振り返りますと、かつて米国経済がITバブル(ドットコムバブル)崩壊の痛手から立ち直り、新たに金融バブルが萌芽し始めていた2004年6月から2006年6月にかけて米連邦準備理事会(FRB)が計17回もの利上げを繰り返した時期というのがありました。
結果、米国の政策金利(FFレート)は1.00%から5.25%まで引き上げられることとなったわけですが、それだけの大幅な利上げが実施された時期であったのにも拘らず、NYダウ平均は大よそ10,000ドル前後から11,500ドル前後へと押しなべて緩やかな上昇を続けました。ちなみに、2006年6月に利上げが打ち止めとなってからは一気に上昇に弾みがつくこととなり、2007年10月には一時14,300ドル近辺まで上値を伸ばす場面もありました。

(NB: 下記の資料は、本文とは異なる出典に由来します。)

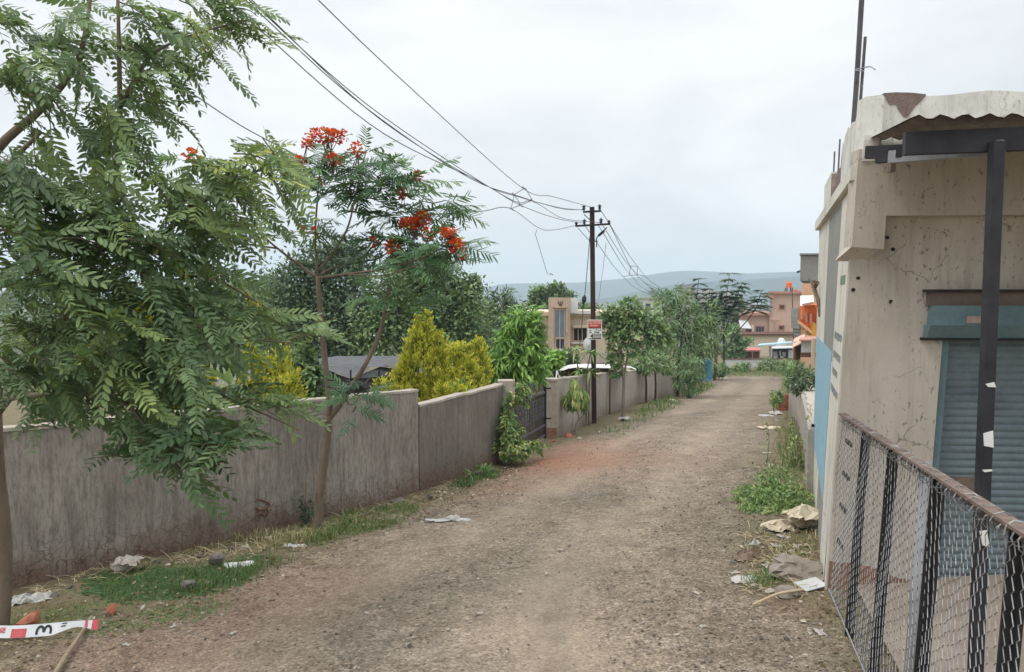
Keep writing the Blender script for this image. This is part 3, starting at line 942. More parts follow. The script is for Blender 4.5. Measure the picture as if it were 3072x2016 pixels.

もちろん、2004年6月から同年10月下旬あたりまでにかけては、やや弱含みでの展開が続く局面もあったのです。いわゆる「金融相場」が終わり、次に本格的な「業績相場」がスタートするまでの一定期間、金利上昇の"初期症状"として株価が一旦調整含みとなることは致し方のないことです。
ただ、金利が本格的に上昇し始めるときというのは、すでに経済がバブル的様相を呈し始めていることが多く、往々にして調整が一巡した後には株式相場自体もあらためてバブル経済の様相を反映する格好で大きく上昇することとなるものです。
先週2日以降に米株価が乱高下し始め、連れて日本株も乱高下しているのは、周知のとおり、2日に発表された1月の米雇用統計において平均時給の伸びが前年同月比+2.9%と非常に強く出たことで、いきおい米10年債利回りが急上昇したことがきっかけでした。なにも、あのリーマン・ショックのときのように米国の大手投資銀行が経営破たんしたわけでも、米大手自動車メーカーが次々と事実上の破たんに追い込まれていっているわけでもなく、あくまでも一時的かつ過剰な初期反応と膨大なストップ・ロス&投げに加えてコンピュータ・プログラム売買におけるアルゴリズム取引のウェイトが膨らんでいるが故の一時的混乱が生じているだけであると考えればいいでしょう。
なお、日経平均株価に関しては「昨年9月8日安値を起点とする20週サイクルにおいてサイクルボトムを形成するタイミングがちょうど今訪れている」ということも一応は念頭に置いておきたいと考えます。振り返れば、近年における日経平均株価の目立った安値は2016年2月12日、同年6月24日、同年11月9日、2017年4月17日、同年9月8日など、大よそ20週ごとにつけられており、いまやそれがパターン化しています。
投資家心理の動揺やポジションの整理・調整、サイクルボトム形成などに1~2週間程度の時間を要することとなる可能性もないではありませんが、日経平均株価を構成する225社の1株当たり利益予想の平均値が過去最高水準を更新し続けている状況にある以上、日経平均株価の予想PERで15倍前後からそれ以下の水準というのは絶好の押し目と考えていいものと思われます。
そもそも、前述したように今回の混乱のきっかけは米国における賃上げの兆候であり、これは明らかにドルの強気材料です。昨日(6日)発表された米求人・労働異動調査の結果によれば昨年12月の「自発的離職者」の数が326万件と過去最高水準に達しており、今後は一段と米国において賃上げの傾向が強まるものと推察されます。それが消費の活性化から物価の上昇につながるのは、その先のプロセスということになるわけです。